Direction:
Return the listing below in full, with every line exactly as it is.

Records for processing:
================================

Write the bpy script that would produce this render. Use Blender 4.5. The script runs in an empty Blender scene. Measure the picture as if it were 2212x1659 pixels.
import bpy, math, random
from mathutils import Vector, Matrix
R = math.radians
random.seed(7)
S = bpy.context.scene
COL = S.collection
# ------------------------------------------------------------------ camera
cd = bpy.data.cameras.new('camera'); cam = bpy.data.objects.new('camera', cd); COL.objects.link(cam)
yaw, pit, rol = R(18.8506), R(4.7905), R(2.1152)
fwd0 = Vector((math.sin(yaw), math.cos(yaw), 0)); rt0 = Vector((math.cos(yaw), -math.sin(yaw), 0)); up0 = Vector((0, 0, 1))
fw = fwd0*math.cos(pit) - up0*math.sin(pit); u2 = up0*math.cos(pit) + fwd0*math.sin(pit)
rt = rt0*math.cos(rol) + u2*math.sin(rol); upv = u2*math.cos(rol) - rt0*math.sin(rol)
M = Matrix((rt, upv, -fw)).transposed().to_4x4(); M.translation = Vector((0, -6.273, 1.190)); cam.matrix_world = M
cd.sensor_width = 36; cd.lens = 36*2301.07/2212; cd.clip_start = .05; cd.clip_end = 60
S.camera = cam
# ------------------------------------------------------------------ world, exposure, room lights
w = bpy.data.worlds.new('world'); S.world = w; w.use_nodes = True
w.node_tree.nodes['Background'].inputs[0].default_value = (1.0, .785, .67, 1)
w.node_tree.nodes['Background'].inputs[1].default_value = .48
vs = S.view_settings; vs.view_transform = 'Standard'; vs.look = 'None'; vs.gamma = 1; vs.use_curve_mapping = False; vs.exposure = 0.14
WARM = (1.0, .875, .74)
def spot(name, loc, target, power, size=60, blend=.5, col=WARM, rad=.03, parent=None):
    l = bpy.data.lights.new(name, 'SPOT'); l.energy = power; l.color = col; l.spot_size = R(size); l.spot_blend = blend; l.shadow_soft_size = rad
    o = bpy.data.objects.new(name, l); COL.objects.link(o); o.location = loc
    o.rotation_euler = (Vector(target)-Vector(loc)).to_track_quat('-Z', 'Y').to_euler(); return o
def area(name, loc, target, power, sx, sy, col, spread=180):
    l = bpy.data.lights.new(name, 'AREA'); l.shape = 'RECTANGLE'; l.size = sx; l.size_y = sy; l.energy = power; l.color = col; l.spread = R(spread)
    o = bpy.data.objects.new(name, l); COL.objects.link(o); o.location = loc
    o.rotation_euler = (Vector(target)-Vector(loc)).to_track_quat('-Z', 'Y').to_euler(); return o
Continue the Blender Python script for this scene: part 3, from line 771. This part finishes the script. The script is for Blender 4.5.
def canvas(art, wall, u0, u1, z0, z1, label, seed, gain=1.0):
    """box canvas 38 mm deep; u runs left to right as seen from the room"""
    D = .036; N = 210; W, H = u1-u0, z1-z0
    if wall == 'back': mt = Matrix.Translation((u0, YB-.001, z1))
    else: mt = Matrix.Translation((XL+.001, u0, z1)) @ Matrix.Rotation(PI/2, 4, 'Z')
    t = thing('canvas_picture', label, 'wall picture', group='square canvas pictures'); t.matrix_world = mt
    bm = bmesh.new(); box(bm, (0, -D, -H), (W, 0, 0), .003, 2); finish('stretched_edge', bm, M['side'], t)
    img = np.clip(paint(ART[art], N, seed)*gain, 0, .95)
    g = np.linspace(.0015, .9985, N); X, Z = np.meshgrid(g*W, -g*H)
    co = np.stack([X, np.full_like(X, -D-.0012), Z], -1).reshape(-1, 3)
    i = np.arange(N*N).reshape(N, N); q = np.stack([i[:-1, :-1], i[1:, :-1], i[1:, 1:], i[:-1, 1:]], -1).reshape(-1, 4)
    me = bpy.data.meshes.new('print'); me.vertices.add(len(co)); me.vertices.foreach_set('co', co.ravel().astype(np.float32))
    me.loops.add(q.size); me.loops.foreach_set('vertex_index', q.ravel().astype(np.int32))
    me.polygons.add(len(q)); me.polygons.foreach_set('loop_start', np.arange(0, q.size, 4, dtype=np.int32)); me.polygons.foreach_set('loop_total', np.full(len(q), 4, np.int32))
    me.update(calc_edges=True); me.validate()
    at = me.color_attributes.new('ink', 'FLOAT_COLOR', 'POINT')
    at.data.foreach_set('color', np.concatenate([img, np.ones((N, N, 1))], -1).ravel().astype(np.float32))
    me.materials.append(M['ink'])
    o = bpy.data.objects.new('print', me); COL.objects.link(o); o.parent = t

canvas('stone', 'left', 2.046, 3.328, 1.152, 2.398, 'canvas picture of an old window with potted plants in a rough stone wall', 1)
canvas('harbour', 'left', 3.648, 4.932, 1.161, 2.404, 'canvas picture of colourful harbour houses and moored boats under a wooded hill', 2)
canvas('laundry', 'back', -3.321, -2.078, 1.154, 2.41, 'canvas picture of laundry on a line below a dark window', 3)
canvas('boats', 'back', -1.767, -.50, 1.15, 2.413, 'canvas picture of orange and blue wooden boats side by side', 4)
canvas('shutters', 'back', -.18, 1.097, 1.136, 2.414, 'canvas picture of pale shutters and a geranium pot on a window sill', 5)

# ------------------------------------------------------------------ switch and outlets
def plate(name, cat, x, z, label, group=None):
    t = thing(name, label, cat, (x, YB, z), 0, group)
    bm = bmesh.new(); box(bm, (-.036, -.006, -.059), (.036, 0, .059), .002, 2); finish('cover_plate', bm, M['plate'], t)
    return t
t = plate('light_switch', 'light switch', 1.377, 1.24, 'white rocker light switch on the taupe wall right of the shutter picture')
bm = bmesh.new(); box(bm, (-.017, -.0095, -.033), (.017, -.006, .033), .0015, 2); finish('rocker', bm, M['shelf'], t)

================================

Result:
Write the bpy script that would produce this render. Use Blender 4.5. The script runs in an empty Blender scene. Measure the picture as if it were 2212x1659 pixels.
import bpy, math, random
from mathutils import Vector, Matrix
R = math.radians
random.seed(7)
S = bpy.context.scene
COL = S.collection
# ------------------------------------------------------------------ camera
cd = bpy.data.cameras.new('camera'); cam = bpy.data.objects.new('camera', cd); COL.objects.link(cam)
yaw, pit, rol = R(18.8506), R(4.7905), R(2.1152)
fwd0 = Vector((math.sin(yaw), math.cos(yaw), 0)); rt0 = Vector((math.cos(yaw), -math.sin(yaw), 0)); up0 = Vector((0, 0, 1))
fw = fwd0*math.cos(pit) - up0*math.sin(pit); u2 = up0*math.cos(pit) + fwd0*math.sin(pit)
rt = rt0*math.cos(rol) + u2*math.sin(rol); upv = u2*math.cos(rol) - rt0*math.sin(rol)
M = Matrix((rt, upv, -fw)).transposed().to_4x4(); M.translation = Vector((0, -6.273, 1.190)); cam.matrix_world = M
cd.sensor_width = 36; cd.lens = 36*2301.07/2212; cd.clip_start = .05; cd.clip_end = 60
S.camera = cam
# ------------------------------------------------------------------ world, exposure, room lights
w = bpy.data.worlds.new('world'); S.world = w; w.use_nodes = True
w.node_tree.nodes['Background'].inputs[0].default_value = (1.0, .785, .67, 1)
w.node_tree.nodes['Background'].inputs[1].default_value = .48
vs = S.view_settings; vs.view_transform = 'Standard'; vs.look = 'None'; vs.gamma = 1; vs.use_curve_mapping = False; vs.exposure = 0.14
WARM = (1.0, .875, .74)
def spot(name, loc, target, power, size=60, blend=.5, col=WARM, rad=.03, parent=None):
    l = bpy.data.lights.new(name, 'SPOT'); l.energy = power; l.color = col; l.spot_size = R(size); l.spot_blend = blend; l.shadow_soft_size = rad
    o = bpy.data.objects.new(name, l); COL.objects.link(o); o.location = loc
    o.rotation_euler = (Vector(target)-Vector(loc)).to_track_quat('-Z', 'Y').to_euler(); return o
def area(name, loc, target, power, sx, sy, col, spread=180):
    l = bpy.data.lights.new(name, 'AREA'); l.shape = 'RECTANGLE'; l.size = sx; l.size_y = sy; l.energy = power; l.color = col; l.spread = R(spread)
    o = bpy.data.objects.new(name, l); COL.objects.link(o); o.location = loc
    o.rotation_euler = (Vector(target)-Vector(loc)).to_track_quat('-Z', 'Y').to_euler(); return o
Continue the Blender Python script for this scene: part 3, from line 771. This part finishes the script. The script is for Blender 4.5.
def canvas(art, wall, u0, u1, z0, z1, label, seed, gain=1.0):
    """box canvas 38 mm deep; u runs left to right as seen from the room"""
    D = .036; N = 210; W, H = u1-u0, z1-z0
    if wall == 'back': mt = Matrix.Translation((u0, YB-.001, z1))
    else: mt = Matrix.Translation((XL+.001, u0, z1)) @ Matrix.Rotation(PI/2, 4, 'Z')
    t = thing('canvas_picture', label, 'wall picture', group='square canvas pictures'); t.matrix_world = mt
    bm = bmesh.new(); box(bm, (0, -D, -H), (W, 0, 0), .003, 2); finish('stretched_edge', bm, M['side'], t)
    img = np.clip(paint(ART[art], N, seed)*gain, 0, .95)
    g = np.linspace(.0015, .9985, N); X, Z = np.meshgrid(g*W, -g*H)
    co = np.stack([X, np.full_like(X, -D-.0012), Z], -1).reshape(-1, 3)
    i = np.arange(N*N).reshape(N, N); q = np.stack([i[:-1, :-1], i[1:, :-1], i[1:, 1:], i[:-1, 1:]], -1).reshape(-1, 4)
    me = bpy.data.meshes.new('print'); me.vertices.add(len(co)); me.vertices.foreach_set('co', co.ravel().astype(np.float32))
    me.loops.add(q.size); me.loops.foreach_set('vertex_index', q.ravel().astype(np.int32))
    me.polygons.add(len(q)); me.polygons.foreach_set('loop_start', np.arange(0, q.size, 4, dtype=np.int32)); me.polygons.foreach_set('loop_total', np.full(len(q), 4, np.int32))
    me.update(calc_edges=True); me.validate()
    at = me.color_attributes.new('ink', 'FLOAT_COLOR', 'POINT')
    at.data.foreach_set('color', np.concatenate([img, np.ones((N, N, 1))], -1).ravel().astype(np.float32))
    me.materials.append(M['ink'])
    o = bpy.data.objects.new('print', me); COL.objects.link(o); o.parent = t

canvas('stone', 'left', 2.046, 3.328, 1.152, 2.398, 'canvas picture of an old window with potted plants in a rough stone wall', 1)
canvas('harbour', 'left', 3.648, 4.932, 1.161, 2.404, 'canvas picture of colourful harbour houses and moored boats under a wooded hill', 2)
canvas('laundry', 'back', -3.321, -2.078, 1.154, 2.41, 'canvas picture of laundry on a line below a dark window', 3)
canvas('boats', 'back', -1.767, -.50, 1.15, 2.413, 'canvas picture of orange and blue wooden boats side by side', 4)
canvas('shutters', 'back', -.18, 1.097, 1.136, 2.414, 'canvas picture of pale shutters and a geranium pot on a window sill', 5)

# ------------------------------------------------------------------ switch and outlets
def plate(name, cat, x, z, label, group=None):
    t = thing(name, label, cat, (x, YB, z), 0, group)
    bm = bmesh.new(); box(bm, (-.036, -.006, -.059), (.036, 0, .059), .002, 2); finish('cover_plate', bm, M['plate'], t)
    return t
t = plate('light_switch', 'light switch', 1.377, 1.24, 'white rocker light switch on the taupe wall right of the shutter picture')
bm = bmesh.new(); box(bm, (-.017, -.0095, -.033), (.017, -.006, .033), .0015, 2); finish('rocker', bm, M['shelf'], t)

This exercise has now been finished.